What have been some of the defining events in the evolution of Global since it was established in 1998?

It's been somewhat of a rollercoaster ride for us. When we were established in 1998, when oil was at around $8. We shot up like a rocket during the first 10 years of our inception. We understood that the capital markets in Kuwait lacked certain products and services and we capitalized on that. We entered a boom market phase between 2002 and 2007, which gave us the headwind we needed to grow. We started Global with a capital of $50 million in 1998 and, by mid 2008, we were trading at a $5 billion market cap. We expanded our offices to cover Kuwait, Saudi Arabia, Jordan, Egypt, Oman, and even had investments in Palestine. The financial crisis was the first real challenge for us and, as we witnessed, when the US sneezes, the whole world catches a cold. Asset liability management became a major challenge as well. We were only 1-to-1 leveraged at the time, but in less than 12 months we were leveraged at more than 12-to-1. We chose to be completely transparent with our clients, shareholders, and regulators throughout it all. This approach was unique in a culture that generally conceals problems, but we stuck to our commitment to being honest. I'm proud of what Global has done. With the restructuring agreement we signed in 2012, the company is now well capitalized, totally debt-free, and profitable. Dividends are being distributed and business is growing.

As a leading Kuwait-based investment company, what role do you see Global playing in terms of improving the business environment and contributing to the local society in Kuwait?

Our corporate social responsibility strategy focuses on two major segments; women and young people. Kuwait has always been a pioneer in supporting women and we at Global have a lot of women in senior positions. We have held a lot of seminars on women in investment, training, and promotion of women's empowerment. In complement to the national vision of Kuwait, we also feel strongly about the need to support the emergence of entrepreneurs and small businesses. We feel the frustration of young people in trying to fulfill their dreams. There is a lot we need to think about to support small enterprises. We are hoping that we can work with the Kuwait National Fund for SMEs Development, the $2 billion fund that has been created by the government to support young people.

Kuwait is well known for its investment outflows, but in terms of attracting investors to Kuwait, what opportunities exist here and how can Kuwait create a more attractive environment for foreign investment?

There are a lot of things we can do, especially with the recent reforms mentioned earlier. The retail market promises a lot of growth potential considering the demographics on the consumer-side, the strong inflow of expats, and the growing entrepreneurial spirit among SMEs in Kuwait contributing to the consumer goods and retail market in the country. There's a lot of potential in the healthcare and educational sectors, as well. These sectors still hold a lot of value for investors in Kuwait. Then of course everything related to oil and gas, petrochemicals, and alternative energy.

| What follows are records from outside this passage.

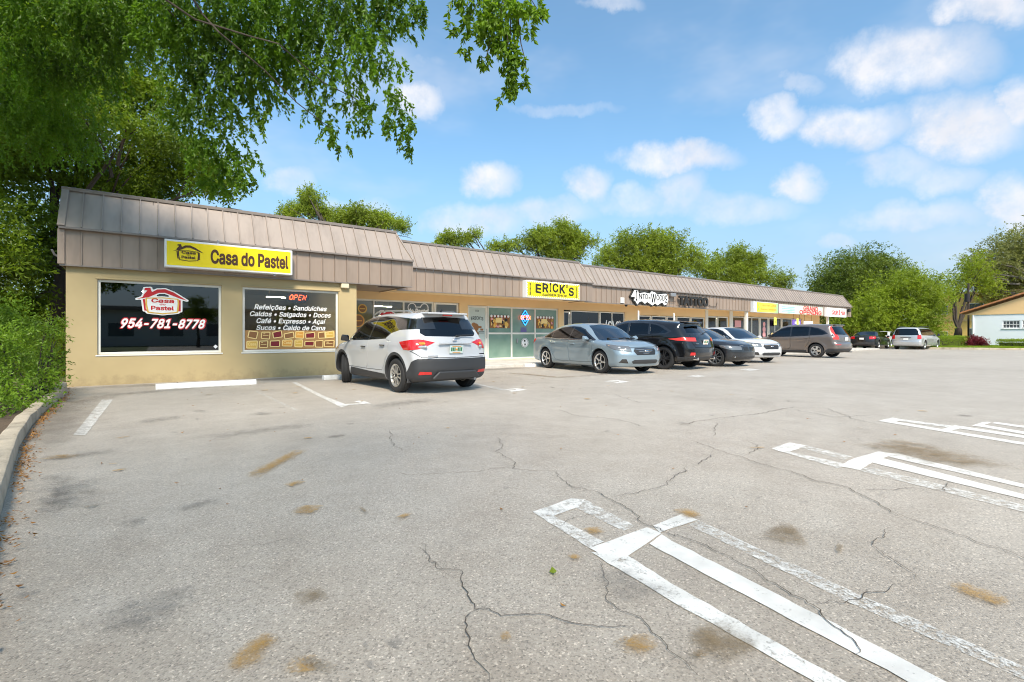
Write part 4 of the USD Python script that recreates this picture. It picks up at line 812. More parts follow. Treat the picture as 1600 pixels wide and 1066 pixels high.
# barber door print and posters
letters([lettering('ERICK\'S', .13, 10.58, W2 + .074, 1.70, .002, True, .58, 0, True, .03), lettering('154', .07, 10.58, W2 + .074, 2.05, .002, True, .16, 0, True)], MATS['ink_black'], bd)
head_ = shapely.union_all([shapely.Point(10.50, 1.42).buffer(.15), shapely.Point(10.47, 1.22).buffer(.10), shapely.Point(10.56, 1.16).buffer(.09), shapely.Point(10.42, 1.50).buffer(.10), shapely.box(10.74, 1.30, 10.86, 1.36), shapely.box(10.66, 1.40, 10.78, 1.46), shapely.Point(10.52, .98).buffer(.06), shapely.box(10.38, 1.06, 10.44, 1.3)]).buffer(.01)
for g_ in getattr(head_, 'geoms', [head_]):
    obj('print', poly_xz(g_, W2 + .071, W2 + .074), MATS['vinyl_brown'], bd)
obj('print_line', cat_([poly_xz(shapely.box(10.26, 1.18, 10.92, 1.20), W2 + .068, W2 + .070), poly_xz(shapely.box(10.66, 1.24, 10.92, 1.26), W2 + .068, W2 + .070), poly_xz(shapely.box(10.60, .70, 10.72, .74), W2 + .068, W2 + .070)]), MATS['ink_black'], bd)
for (a, b) in ((11.18, 12.20), (13.64, 14.66)):
    rg = np.random.default_rng(int(a * 10))
    po = thing('poster', parent=bw, label='photo poster with a scalloped top')
    obj('sheet', box(a, b, W2 + .060, W2 + .062, 1.40, 1.90), MATS['vinyl_brown'], po)
    obj('scallop', cat_([poly_xz(shapely.Point(a + (b - a) * (k + .5) / 6, 1.89).buffer(.055), W2 + .056, W2 + .059) for k in range(6)]), MATS['vinyl_white'], po)
    obj('scallop_red', cat_([poly_xz(shapely.box(a + (b - a) * k / 6 - .02, 1.84, a + (b - a) * k / 6 + .02, 1.93), W2 + .053, W2 + .0555) for k in range(1, 6)]), MATS['vinyl_darkred'], po)
    for m_, nn in (('vinyl_gold', 12), ('vinyl_cream', 9), ('ink_black', 9), ('vinyl_orange', 6), ('vinyl_pink', 5)):
        ms = []
        for _ in range(nn):
            cx, cz = rg.uniform(a + .08, b - .08), rg.uniform(1.44, 1.78); w_, h_ = rg.uniform(.02, .07), rg.uniform(.03, .09)
            ms.append(poly_xz(shapely.affinity.scale(shapely.Point(cx, cz).buffer(1, quad_segs=3), w_, h_, origin=(cx, cz)), W2 + .050 - .004 * nn / 12 - rg.uniform(0, .004), W2 + .0522))
        obj('print', cat_(ms), MATS[m_], po, kind='stuff')
    obj('print_panel', poly_xz(shapely.box(a + .28, 1.62, a + .60, 1.82), W2 + .040, W2 + .0415), MATS['vinyl_cream'], po)
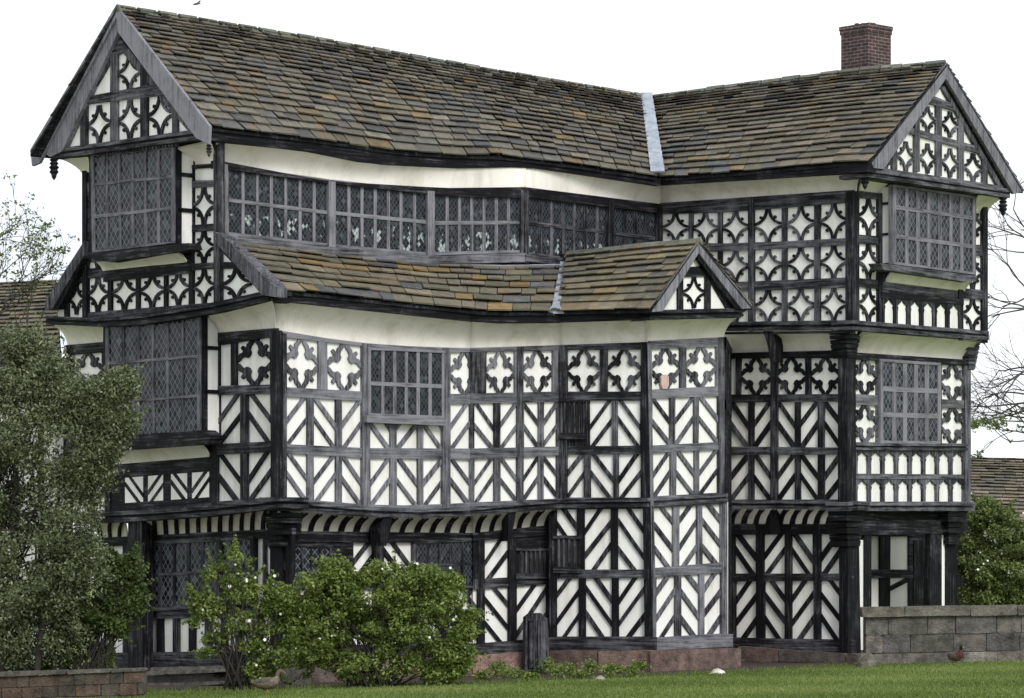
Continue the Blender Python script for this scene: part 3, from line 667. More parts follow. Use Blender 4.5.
cove(B0,[292,474],[(292,534),(380,537),(474,536)],B1,[289,470],[(289,511),(360,516.5),(420,518),(470,516)],ribs=12,ribw=.17,slant=.9,ooff=.1,n=20)
cove(B0b,[474,557],[(474,536),(557,528)],B1b,[470,556],[(470,516),(556,509)],ribs=6,ribw=.18,slant=.8,ooff=.1)
beam(B0,289,474,[(289,533),(380,536),(474,535)],[(289,541),(380,543),(474,541)],.08,.06,mould=False,name='rail')
beam(B0b,473,560,[(473,535),(560,528)],[(473,541),(560,534)],.08,.06,mould=False,name='rail')
beam(B0,289,474,[(289,645),(474,644)],[(289,660),(474,656)],.12,.25,mould=False,name='sill_plate')
beam(B0b,473,560,[(473,644),(560,637)],[(473,656),(560,650)],.12,.25,mould=False,name='sill_plate')
post([(A0,[(268,512),(283,512),(281,545),(280,665),(270,665),(270,545)],.08,.2),(B0,[(281,512),(291,512),(291,545),(291,665),(281,665)],.08,.2)],tint=.02)
carved([(A0,[(264,512),(284,512),(281,547),(269,547)],.34,.4),(B0,[(281,512),(294,512),(290,547),(281,547)],.30,.35)],name='carved_corner_bracket')
post([(B1,[(384,516),(392,516),(390,535),(386,546),(381,546),(379,530)],.1,.3)],name='carved_bracket',tint=.02)
post([(B1b,[(508,508),(517,507),(513,530),(511,541),(508,541)],.1,.3)],name='carved_bracket',tint=.02)
# ------------------------------------------------------------------ canted corner block in the angle
facet(D1,560,647,[(560,345),(647,342)],[(560,499),(647,498)],[
  ([(560,350.5),(641,350)],[(560,391),(641,391)],[(568,599,'Q'),(608,640,'Q')]),
  ([(560,401),(641,401)],[(560,446),(641,445)],[(590,611,'/'),(618,639.5,'\\')]),
  ([(560,455),(641,454.5)],[(560,497),(641,497)],[(565,583,'/'),(591,612.5,'\\'),(619,640,'/')])],tint=.26,mains=[(556,567)],wallx=(558,647),ptint=.18)
grille(D1,((562,401),(582,434)),4)
post([(D1,[(640.5,342),(647.5,342),(652,640),(644.5,640)],.1,.13),(E1,[(647,342),(648,342),(655,640),(651.5,640)],.1,.13)],tint=.05)
post([(E1,[(647.8,343),(651,343),(656.5,640),(653,640)],.115,.14)],name='post',tint=.6)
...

What are your expectations for 2016?

Everything we talk about economically for 2016 hinges on what happens geopolitically, unfortunately. The developments with Iran may lead to further uncertainty in the region and markets don't expect a rise in oil prices to hit the $70-100 range, but will be somewhere between $30-50 a barrel. I hope GCC governments tackle the challenge that a reduction in oil prices will continue to have on their budget surpluses, and moving towards a budget deficit, which could be a potential for the GCC government and corporate debt market in meeting the fiscal spending and the development plans that the government continues to commit to in the coming few years. Over and above that, we will continue to offer ideas in defensive sectors such as health and education, among others.